Failing to look at the counter-counter critique

Dana, like other fellow believers, does not look at the rebuttal.

Bishop Hill says

This has prompted a remarkable rapid response from an anonymous author here, which says that Tol has it all wrong. If I understand it correctly, Tol has corrected Cook’s results. The critic claims to have worked back from Tol’s results to what should have been Cook’s original results and got a nonsense result, thus demonstrating that Tol’s method is nonsense.

Tol’s reply today equally quickfire and says that his critic, who he has dubbed “Junior” has not used the correct data at all.

Junior did not reconstruct the [matrix] T that I used. This is unfortunate as my T is online…

Junior thus made an error and blamed it on me.

Demonstration of climate science as a belief system

This is my personal view, not of Tol’s, nor of Sks.

Tol in his short presentation, includes this slide as a better categorization of the reviewed papers.

My take on these figures is that 8% give an explicit endorsement, and two-thirds take no position.

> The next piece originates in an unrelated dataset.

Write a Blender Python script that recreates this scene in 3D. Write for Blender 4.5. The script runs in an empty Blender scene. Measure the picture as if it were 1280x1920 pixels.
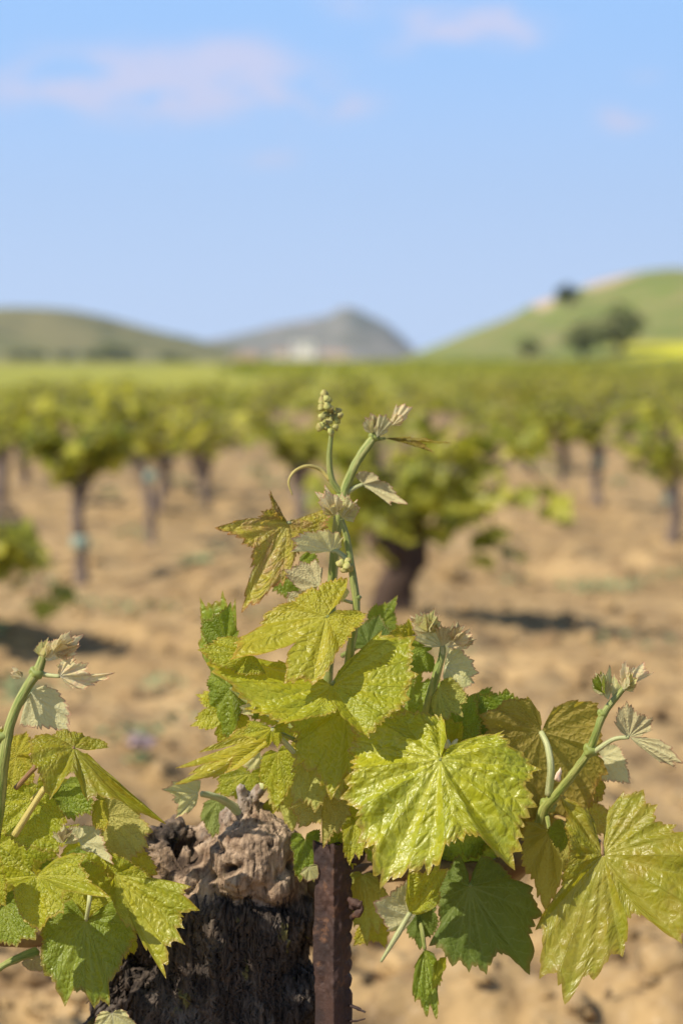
import bpy, math, random
import numpy as np
from mathutils import Vector, Matrix
from mathutils.bvhtree import BVHTree

# ------------------------------------------------------------------ camera, sky, sun, exposure
SC = bpy.context.scene
COL = SC.collection
KH = 0.2325e-3                     # slope per photo pixel
PITCH = math.atan((960 - 685) * KH)
CAMZ = 0.8
D0 = 1.35
cam_d = bpy.data.cameras.new('camera'); cam = bpy.data.objects.new('camera', cam_d); COL.objects.link(cam)
cam.location = (0, 0, CAMZ); cam.rotation_euler = (math.pi / 2 - PITCH, 0, 0)
cam_d.sensor_fit = 'VERTICAL'; cam_d.sensor_height = 22.3; cam_d.lens = 22.3 / (1920 * KH)
cam_d.clip_start = 0.05; cam_d.clip_end = 12000
cam_d.dof.use_dof = True; cam_d.dof.focus_distance = 1.33; cam_d.dof.aperture_fstop = 4.6
SC.camera = cam
SC.view_settings.view_transform = 'Standard'; SC.view_settings.look = 'None'
SC.view_settings.exposure = 0.42; SC.view_settings.gamma = 1.0
SUN = Vector((-0.62, -0.38, 0.69)).normalized()
el = math.asin(SUN.z); az = math.atan2(SUN.x, SUN.y)
sd = bpy.data.lights.new('sun', 'SUN'); sd.energy = 5.0; sd.angle = math.radians(0.5); sd.color = (1.0, 0.91, 0.76)
so = bpy.data.objects.new('sun', sd); COL.objects.link(so)
so.rotation_euler = (-SUN).to_track_quat('-Z', 'Y').to_euler()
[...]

Taking out the 7970 with no position gives 98.0%. Looking at just those 1010 that take an explicit position gives a “97.6% consensus”.

I accept Jesus as my Lord and Saviour, but I would declare as bunkum any similar survey that scanned New Testament theology peer-reviewed journals to demonstrate the divinity of Christ from the position taken by the authors. People study theology because they are fellow Christians. Atheists or agnostics reject it out of hand. Many scholars are employed by theological colleges, that exit to train people for ministry. Theological journals would be unlikely to accept articles that openly questioned the central tenets of Christianity. If they did many seminaries (but not many Universities) would not subscribe to the publication. In the case of climatology, publishing a paper openly critical of climatology gets a similar reaction to publishing views that some gay people might be so out of choice, rather than discovering their true nature, or that Vladimir Putin’s annexation of Crimea is not dissimilar to Hitler’s annexation of Sudetenland in 1938.

The lack of disagreement and the reactions to objections, I would interpret as “climate science” being an alternative belief system. People with a superior understanding of their subject area have nothing to fear from allowing comparison with alternative and inferior views.